兵卒たる者の資格として要するものは、全き献身、全き服従、全き犠牲の精神である。先年、私の義兄は日露戦争において戦死した。そして血に染み、寸裂し、所々弾丸のために穴のあいた軍服を郷里にまで送って来たということを聞き、私はまだそれを見ていないが、あたかもそれを目に見るがごとく感じ、私がイエスのためにこの覚悟をもって日々戦闘の生涯を送っているや否やを反省して、まだ呑気な生涯であることを思い慚愧にたえなかった。いまだにこのことを思い出すたびに厳粛な感に打たれる。今や迫害もなく、信仰の生涯を送るのにこれという困難もない。されども霊界の激戦がまだやまない。どうか死に至るまで忠実な者、死を決して奮闘する者となりたい。されど一切を捨てなければ真に奮闘することはできない。兄姉よ、足手まといになるものはないか。何かに後髪を引かれるように感ずることはないか。主イエスはのたもうた、「人もし我に従い来たらんと思わば、おのれをすて、おのが十字架を負いて、我に従え」(マタイ十六・二四)と。「汝らのうちそのすべての持ち物を退くる者ならでは、我が弟子となるを得ず」(ルカ十四・三三)と。されば我ら深く自ら省みて、おのれに属するすべてのものを捨てて主に従う者となりたい。
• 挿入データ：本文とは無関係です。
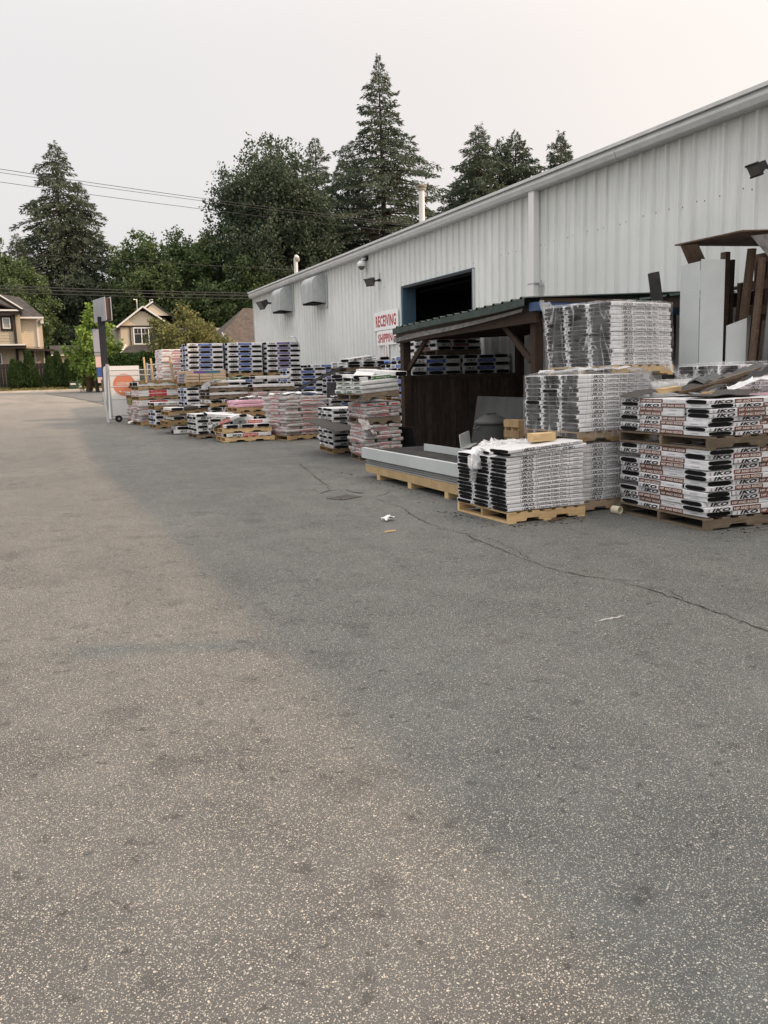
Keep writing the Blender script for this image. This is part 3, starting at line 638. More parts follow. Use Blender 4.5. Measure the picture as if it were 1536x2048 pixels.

次に、積極的に苦しみを忍ぶことである。ある者は消極的に邪魔になるものを捨てるが、苦しみを忍ぶことをせぬ者がある。いざ戦争という時に、苦しみを避けようとして出ることをせぬ者があるならば、これ兵士であって真の兵士ではない。パウロは「我と共に苦しみを忍ぶべし」と言った。勇敢なる大将が真っ先に進んでおのが部下を励まし、「兵士ら続け!」と叫ぶごとくである。コリント後書十一章二二節の中程から二八節までを見れば、パウロが体においても心においてもいかばかり苦難を忍んだかを見るのである。されど彼はキリストの精兵卒として戦場にあったから、よくこれに耐えてかかる大いなる苦しみをも「軽き苦しみ」と言うた(コリント後四・十七)。我らキリストの苦しみを思い、またパウロの苦しみを思うてこの声に励まされ、苦難を覚悟して戦場に進もうではないか。私は今ダピデの部下のことを想起する。彼が山に逃れ、洞穴に隠れた時のことであった。悩める人、負い目ある者、心に飽き足らぬ者らが彼のもとに集まって来た(サムエル前二二・二)。ろくな者は一人もいなかった。しかるに後に至って、これらは能力ある軍勢となったのである。サムエル後二三章にダビデの勇士のことが記されている。その中に、ダビデがベツレヘムの門にある井戸の水を慕ったのに応じた三勇士がいた。彼らはペリシテ人の陣を突き通り、そこの水を汲み取ってダビデに献じた(十三~十七)。彼らは命じられて行ったのではない。ダビデの心中を汲み、その忠誠の心に駆られてやむにやまれず敢えてこのことをなしたのである。ダビデがその故郷の水を慕ったように、主はその故郷とも言うべきこの世の魂を求めたもう。「われ渇く」との十字架上の叫びはまた、魂を慕って叫びたもう御声ではなかろうか。「われ誰を遣わさん。誰か我らのために行くべきか」とは一人イザヤのみが耳にした声ではない。我ら主の御旨をわきまえ知った者は、走って行って敵陣を突き通り、亡ぶる魂を救い取って主のもとに献げようではないか。伝道は戦争である。敵に損失を被らせることであるから、その怒りは必然のことである。されど「慕える者の心を喜ばせん」ため、敢えてこのことをなすべきである。報賞は我らの前にある。よしこれがなくとも、やがて面と面を合わせて主にあいまみえる時、主が喜んで一言の賛辞を賜わるそれのみで結構である。我ら主を喜ぱせまつらんために、苦しみを忍んで奮闘しようではないか。